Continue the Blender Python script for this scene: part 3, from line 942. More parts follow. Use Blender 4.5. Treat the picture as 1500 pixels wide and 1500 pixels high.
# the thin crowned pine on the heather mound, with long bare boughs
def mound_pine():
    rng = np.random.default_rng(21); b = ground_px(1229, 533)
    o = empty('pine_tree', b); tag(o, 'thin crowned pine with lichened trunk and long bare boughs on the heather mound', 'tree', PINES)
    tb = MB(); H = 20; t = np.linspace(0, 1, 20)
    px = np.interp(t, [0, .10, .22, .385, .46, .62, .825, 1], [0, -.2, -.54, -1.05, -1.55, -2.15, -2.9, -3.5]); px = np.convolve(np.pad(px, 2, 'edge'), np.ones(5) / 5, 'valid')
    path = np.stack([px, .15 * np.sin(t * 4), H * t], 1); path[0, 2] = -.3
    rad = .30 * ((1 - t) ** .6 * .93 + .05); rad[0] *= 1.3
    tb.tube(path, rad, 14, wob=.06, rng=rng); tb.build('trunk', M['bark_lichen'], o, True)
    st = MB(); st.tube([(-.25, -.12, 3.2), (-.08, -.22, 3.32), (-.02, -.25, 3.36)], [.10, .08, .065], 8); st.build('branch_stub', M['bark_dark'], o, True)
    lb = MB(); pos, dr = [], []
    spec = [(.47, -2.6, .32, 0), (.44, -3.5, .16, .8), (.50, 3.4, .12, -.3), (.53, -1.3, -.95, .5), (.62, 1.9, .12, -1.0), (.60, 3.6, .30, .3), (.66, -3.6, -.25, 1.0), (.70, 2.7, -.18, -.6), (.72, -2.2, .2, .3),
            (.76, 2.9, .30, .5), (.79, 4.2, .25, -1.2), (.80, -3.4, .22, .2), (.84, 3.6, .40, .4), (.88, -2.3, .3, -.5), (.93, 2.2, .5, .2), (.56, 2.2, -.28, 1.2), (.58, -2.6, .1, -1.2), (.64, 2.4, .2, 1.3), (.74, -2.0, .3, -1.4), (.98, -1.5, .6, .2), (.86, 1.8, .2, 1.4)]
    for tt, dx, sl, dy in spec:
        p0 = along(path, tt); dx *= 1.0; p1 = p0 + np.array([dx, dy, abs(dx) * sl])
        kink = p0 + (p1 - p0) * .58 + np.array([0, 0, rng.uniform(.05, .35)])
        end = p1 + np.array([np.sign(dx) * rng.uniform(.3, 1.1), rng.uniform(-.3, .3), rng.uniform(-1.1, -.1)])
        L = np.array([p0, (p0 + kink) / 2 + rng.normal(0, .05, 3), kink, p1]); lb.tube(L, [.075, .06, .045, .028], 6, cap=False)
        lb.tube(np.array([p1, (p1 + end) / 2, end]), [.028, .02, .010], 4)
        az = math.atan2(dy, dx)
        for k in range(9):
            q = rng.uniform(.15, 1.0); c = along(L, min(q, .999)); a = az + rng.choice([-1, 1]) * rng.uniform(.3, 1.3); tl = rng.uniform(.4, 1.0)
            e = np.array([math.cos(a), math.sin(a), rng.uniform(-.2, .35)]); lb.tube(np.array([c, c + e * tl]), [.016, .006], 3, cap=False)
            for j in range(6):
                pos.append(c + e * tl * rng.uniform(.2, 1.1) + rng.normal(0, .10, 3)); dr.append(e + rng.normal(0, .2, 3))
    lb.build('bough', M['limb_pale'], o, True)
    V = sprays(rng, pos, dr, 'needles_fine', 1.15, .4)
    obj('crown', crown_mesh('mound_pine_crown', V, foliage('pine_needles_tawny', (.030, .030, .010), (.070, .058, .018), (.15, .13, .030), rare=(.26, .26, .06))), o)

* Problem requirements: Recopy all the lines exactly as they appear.

* Task answer:
Continue the Blender Python script for this scene: part 3, from line 942. More parts follow. Use Blender 4.5. Treat the picture as 1500 pixels wide and 1500 pixels high.
# the thin crowned pine on the heather mound, with long bare boughs
def mound_pine():
    rng = np.random.default_rng(21); b = ground_px(1229, 533)
    o = empty('pine_tree', b); tag(o, 'thin crowned pine with lichened trunk and long bare boughs on the heather mound', 'tree', PINES)
    tb = MB(); H = 20; t = np.linspace(0, 1, 20)
    px = np.interp(t, [0, .10, .22, .385, .46, .62, .825, 1], [0, -.2, -.54, -1.05, -1.55, -2.15, -2.9, -3.5]); px = np.convolve(np.pad(px, 2, 'edge'), np.ones(5) / 5, 'valid')
    path = np.stack([px, .15 * np.sin(t * 4), H * t], 1); path[0, 2] = -.3
    rad = .30 * ((1 - t) ** .6 * .93 + .05); rad[0] *= 1.3
    tb.tube(path, rad, 14, wob=.06, rng=rng); tb.build('trunk', M['bark_lichen'], o, True)
    st = MB(); st.tube([(-.25, -.12, 3.2), (-.08, -.22, 3.32), (-.02, -.25, 3.36)], [.10, .08, .065], 8); st.build('branch_stub', M['bark_dark'], o, True)
    lb = MB(); pos, dr = [], []
    spec = [(.47, -2.6, .32, 0), (.44, -3.5, .16, .8), (.50, 3.4, .12, -.3), (.53, -1.3, -.95, .5), (.62, 1.9, .12, -1.0), (.60, 3.6, .30, .3), (.66, -3.6, -.25, 1.0), (.70, 2.7, -.18, -.6), (.72, -2.2, .2, .3),
            (.76, 2.9, .30, .5), (.79, 4.2, .25, -1.2), (.80, -3.4, .22, .2), (.84, 3.6, .40, .4), (.88, -2.3, .3, -.5), (.93, 2.2, .5, .2), (.56, 2.2, -.28, 1.2), (.58, -2.6, .1, -1.2), (.64, 2.4, .2, 1.3), (.74, -2.0, .3, -1.4), (.98, -1.5, .6, .2), (.86, 1.8, .2, 1.4)]
    for tt, dx, sl, dy in spec:
        p0 = along(path, tt); dx *= 1.0; p1 = p0 + np.array([dx, dy, abs(dx) * sl])
        kink = p0 + (p1 - p0) * .58 + np.array([0, 0, rng.uniform(.05, .35)])
        end = p1 + np.array([np.sign(dx) * rng.uniform(.3, 1.1), rng.uniform(-.3, .3), rng.uniform(-1.1, -.1)])
        L = np.array([p0, (p0 + kink) / 2 + rng.normal(0, .05, 3), kink, p1]); lb.tube(L, [.075, .06, .045, .028], 6, cap=False)
        lb.tube(np.array([p1, (p1 + end) / 2, end]), [.028, .02, .010], 4)
        az = math.atan2(dy, dx)
        for k in range(9):
            q = rng.uniform(.15, 1.0); c = along(L, min(q, .999)); a = az + rng.choice([-1, 1]) * rng.uniform(.3, 1.3); tl = rng.uniform(.4, 1.0)
            e = np.array([math.cos(a), math.sin(a), rng.uniform(-.2, .35)]); lb.tube(np.array([c, c + e * tl]), [.016, .006], 3, cap=False)
            for j in range(6):
                pos.append(c + e * tl * rng.uniform(.2, 1.1) + rng.normal(0, .10, 3)); dr.append(e + rng.normal(0, .2, 3))
    lb.build('bough', M['limb_pale'], o, True)
    V = sprays(rng, pos, dr, 'needles_fine', 1.15, .4)
    obj('crown', crown_mesh('mound_pine_crown', V, foliage('pine_needles_tawny', (.030, .030, .010), (.070, .058, .018), (.15, .13, .030), rare=(.26, .26, .06))), o)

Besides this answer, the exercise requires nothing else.